Posted at 10:25 PM, Jul 29, 2019
and last updated 2019-07-30 18:04:18-04

BOISE — A moth infestation in the Packer John State Park near Smiths Ferry is killing trees and forcing the Idaho Department of Lands to conduct salvage timber sales.

The Douglas-fir tussock moth infestation has affected around 13,000 acres between Crouch and Smiths Ferry. It's causing an even greater fire risk and safety concerns and due to that, those salvage timber sales begin on Wednesday.

The Douglas-fir tussock moth is a moth that feeds on fir trees, "They eat the needles on the tree, and they also eat the new buds when it, you know, buds,” said Bob Pietras, with the Idaho Department of Lands.

It's an infestation that happens about every ten years or so, and often, trees can recover, but not this time around.

"A lot of times what they excrete and stuff gets on smaller trees and then, you know, that ends up killing those trees also," said Pietras.
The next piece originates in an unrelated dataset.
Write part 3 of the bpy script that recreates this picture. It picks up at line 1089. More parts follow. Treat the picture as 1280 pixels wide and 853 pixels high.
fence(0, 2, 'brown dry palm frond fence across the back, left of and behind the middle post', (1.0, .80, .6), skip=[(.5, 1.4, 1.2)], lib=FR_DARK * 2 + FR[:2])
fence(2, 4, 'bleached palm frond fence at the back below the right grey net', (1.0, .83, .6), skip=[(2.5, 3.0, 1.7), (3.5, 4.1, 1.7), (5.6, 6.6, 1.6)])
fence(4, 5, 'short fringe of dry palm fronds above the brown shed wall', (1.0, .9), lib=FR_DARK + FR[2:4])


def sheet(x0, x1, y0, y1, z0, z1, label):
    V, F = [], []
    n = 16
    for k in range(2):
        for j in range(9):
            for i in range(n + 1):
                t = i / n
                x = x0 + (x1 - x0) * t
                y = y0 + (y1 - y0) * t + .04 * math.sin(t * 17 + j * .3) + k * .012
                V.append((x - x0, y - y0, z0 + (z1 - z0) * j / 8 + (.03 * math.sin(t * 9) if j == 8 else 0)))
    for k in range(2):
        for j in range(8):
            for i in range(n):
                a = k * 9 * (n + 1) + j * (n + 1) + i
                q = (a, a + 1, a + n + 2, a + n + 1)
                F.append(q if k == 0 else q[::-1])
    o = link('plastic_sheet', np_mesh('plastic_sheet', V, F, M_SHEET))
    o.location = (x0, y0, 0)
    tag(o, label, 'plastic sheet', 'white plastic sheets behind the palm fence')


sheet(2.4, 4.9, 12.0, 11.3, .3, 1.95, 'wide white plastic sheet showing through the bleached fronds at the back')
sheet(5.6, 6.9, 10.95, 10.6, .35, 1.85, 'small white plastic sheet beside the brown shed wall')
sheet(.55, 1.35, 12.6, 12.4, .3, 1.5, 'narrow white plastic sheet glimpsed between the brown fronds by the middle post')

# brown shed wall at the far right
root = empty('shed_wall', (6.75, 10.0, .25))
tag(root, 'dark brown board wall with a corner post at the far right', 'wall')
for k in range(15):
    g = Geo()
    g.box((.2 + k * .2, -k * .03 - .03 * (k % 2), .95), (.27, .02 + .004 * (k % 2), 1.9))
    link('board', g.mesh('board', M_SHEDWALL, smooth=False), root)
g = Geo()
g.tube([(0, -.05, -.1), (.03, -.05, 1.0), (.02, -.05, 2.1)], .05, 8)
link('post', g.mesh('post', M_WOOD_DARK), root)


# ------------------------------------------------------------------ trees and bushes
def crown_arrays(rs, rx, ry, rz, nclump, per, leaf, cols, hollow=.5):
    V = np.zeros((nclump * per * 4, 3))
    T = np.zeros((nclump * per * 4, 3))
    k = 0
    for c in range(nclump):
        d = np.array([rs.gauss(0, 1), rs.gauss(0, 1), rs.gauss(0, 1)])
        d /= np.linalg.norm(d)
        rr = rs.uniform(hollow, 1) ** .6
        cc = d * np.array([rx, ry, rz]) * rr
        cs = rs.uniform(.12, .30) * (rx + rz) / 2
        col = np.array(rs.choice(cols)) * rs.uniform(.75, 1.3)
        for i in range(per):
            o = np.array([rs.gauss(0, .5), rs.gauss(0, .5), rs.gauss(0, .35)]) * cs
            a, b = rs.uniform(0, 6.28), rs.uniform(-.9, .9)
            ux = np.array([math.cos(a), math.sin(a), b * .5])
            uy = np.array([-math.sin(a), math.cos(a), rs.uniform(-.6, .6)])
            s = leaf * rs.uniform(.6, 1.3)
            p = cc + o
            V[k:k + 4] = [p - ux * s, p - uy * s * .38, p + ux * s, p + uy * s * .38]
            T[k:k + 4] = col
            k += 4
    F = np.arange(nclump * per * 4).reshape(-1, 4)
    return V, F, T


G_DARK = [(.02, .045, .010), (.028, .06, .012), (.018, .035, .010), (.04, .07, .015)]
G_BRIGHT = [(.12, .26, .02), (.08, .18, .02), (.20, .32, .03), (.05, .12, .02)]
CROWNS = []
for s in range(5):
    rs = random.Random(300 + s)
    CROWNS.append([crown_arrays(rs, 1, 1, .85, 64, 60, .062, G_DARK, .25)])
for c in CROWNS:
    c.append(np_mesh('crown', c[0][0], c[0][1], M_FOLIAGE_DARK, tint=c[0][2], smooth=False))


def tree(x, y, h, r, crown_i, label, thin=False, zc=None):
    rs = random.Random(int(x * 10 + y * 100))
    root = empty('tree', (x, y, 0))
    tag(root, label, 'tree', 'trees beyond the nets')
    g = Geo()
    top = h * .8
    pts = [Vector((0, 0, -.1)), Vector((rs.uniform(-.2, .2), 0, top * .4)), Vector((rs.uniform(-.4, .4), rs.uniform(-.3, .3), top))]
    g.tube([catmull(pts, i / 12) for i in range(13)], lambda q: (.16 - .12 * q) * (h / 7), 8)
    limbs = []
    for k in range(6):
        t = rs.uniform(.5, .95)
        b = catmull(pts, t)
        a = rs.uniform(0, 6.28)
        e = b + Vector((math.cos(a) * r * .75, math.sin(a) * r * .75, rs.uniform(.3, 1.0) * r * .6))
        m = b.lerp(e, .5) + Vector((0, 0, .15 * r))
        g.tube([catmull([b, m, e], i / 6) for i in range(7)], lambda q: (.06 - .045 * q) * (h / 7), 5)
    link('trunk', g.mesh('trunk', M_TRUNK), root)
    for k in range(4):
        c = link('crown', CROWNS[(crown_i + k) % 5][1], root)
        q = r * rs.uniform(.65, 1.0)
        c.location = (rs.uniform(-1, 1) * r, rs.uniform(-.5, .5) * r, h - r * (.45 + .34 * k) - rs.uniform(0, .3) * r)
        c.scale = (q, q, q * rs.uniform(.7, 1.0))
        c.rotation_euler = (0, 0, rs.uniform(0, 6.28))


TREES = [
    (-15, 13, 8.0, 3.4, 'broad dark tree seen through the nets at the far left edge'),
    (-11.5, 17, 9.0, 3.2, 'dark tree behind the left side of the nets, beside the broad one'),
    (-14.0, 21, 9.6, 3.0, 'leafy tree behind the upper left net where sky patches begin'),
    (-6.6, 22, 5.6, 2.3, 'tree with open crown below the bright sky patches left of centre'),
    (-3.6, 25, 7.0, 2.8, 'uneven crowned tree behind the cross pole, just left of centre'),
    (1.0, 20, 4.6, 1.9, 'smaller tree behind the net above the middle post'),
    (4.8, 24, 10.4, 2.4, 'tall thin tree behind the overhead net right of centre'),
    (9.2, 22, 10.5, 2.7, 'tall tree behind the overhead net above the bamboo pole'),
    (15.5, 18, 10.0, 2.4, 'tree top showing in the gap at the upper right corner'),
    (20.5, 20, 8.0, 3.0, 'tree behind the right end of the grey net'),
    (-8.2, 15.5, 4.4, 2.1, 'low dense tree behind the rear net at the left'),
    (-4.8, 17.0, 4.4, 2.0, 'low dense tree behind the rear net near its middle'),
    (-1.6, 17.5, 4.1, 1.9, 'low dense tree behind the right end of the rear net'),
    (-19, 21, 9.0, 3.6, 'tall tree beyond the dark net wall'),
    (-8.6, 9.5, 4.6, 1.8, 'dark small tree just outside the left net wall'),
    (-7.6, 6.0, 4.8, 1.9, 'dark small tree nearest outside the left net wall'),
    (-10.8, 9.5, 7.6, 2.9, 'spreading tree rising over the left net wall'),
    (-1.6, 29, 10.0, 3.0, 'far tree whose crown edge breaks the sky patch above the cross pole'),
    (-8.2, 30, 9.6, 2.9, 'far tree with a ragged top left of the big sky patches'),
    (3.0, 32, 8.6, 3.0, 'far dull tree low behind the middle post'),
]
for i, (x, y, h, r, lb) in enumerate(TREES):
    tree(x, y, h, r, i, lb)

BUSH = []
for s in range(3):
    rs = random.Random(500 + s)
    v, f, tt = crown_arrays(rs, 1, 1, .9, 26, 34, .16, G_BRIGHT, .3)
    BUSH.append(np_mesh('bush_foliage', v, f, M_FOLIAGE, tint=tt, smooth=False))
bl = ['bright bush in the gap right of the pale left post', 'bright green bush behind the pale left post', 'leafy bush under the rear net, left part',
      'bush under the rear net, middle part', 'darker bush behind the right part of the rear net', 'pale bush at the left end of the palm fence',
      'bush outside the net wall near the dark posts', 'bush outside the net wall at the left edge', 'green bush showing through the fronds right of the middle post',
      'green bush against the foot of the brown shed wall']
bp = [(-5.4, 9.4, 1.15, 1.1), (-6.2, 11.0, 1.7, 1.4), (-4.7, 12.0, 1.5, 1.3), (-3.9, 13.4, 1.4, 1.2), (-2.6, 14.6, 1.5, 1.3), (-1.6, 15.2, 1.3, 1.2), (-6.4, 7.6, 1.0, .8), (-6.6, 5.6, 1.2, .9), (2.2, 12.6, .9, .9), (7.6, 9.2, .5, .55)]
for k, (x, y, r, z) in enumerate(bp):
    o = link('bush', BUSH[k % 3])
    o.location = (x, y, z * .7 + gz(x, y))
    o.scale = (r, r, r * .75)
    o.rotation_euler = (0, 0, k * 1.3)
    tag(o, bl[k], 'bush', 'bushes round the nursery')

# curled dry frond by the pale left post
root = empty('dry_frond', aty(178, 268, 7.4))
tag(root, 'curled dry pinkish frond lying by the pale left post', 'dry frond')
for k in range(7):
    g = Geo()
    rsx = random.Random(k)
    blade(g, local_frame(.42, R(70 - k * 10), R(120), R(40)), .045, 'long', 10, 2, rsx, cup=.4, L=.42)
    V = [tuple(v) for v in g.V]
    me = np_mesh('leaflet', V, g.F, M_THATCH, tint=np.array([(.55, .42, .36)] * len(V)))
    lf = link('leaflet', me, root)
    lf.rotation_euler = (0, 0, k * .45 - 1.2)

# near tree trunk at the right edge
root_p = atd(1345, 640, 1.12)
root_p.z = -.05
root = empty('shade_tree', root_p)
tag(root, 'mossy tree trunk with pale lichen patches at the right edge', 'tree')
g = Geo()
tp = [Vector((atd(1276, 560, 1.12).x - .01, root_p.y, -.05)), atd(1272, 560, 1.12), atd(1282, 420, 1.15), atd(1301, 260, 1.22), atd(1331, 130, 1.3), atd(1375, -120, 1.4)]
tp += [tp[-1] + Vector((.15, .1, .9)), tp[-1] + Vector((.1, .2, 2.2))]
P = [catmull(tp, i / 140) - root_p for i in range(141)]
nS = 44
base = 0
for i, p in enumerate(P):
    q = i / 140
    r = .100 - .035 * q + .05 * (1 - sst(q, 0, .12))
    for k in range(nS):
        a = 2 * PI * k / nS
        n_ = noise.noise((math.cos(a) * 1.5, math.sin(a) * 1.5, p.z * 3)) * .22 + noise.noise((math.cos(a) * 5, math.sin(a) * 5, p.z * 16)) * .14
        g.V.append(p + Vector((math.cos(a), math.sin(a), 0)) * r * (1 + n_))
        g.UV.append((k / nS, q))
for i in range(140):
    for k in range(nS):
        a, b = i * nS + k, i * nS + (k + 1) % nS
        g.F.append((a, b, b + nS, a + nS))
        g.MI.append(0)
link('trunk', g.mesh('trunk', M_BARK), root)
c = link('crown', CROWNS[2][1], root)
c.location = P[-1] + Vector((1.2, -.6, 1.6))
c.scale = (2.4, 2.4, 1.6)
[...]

The outbreak began around three years ago, and since, the moth infestation has affected nearly 13,000 acres of fir trees, and as fire season ramps up, that creates a big hazard.

“When the trees die, if there's any needles left, they end up dropping to the ground and that just adds fuel to the base of the tree,” said Pietras.

So to avoid that, the Idaho Department of Lands is preparing to auction off the timber from the dead trees.

"Once the trees are dead, we have basically about a year to harvest them before they start cracking or losing value," said Pietras.

And once they're auctioned, Pietras said there are some loggers that can have that volume of trees hauled off in a matter of months, but it's going to leave that area looking a little bare.

"And it's gonna take awhile for us to get it replanted and for those trees to look like the forest that it used to look like," Pietras.

But the IDL assures it will be replanted once the dead trees are hauled away.

To make this area less susceptible to an infestation like this in the future, the Idaho Department of Lands will be planting a different variety of tree species than what is there currently.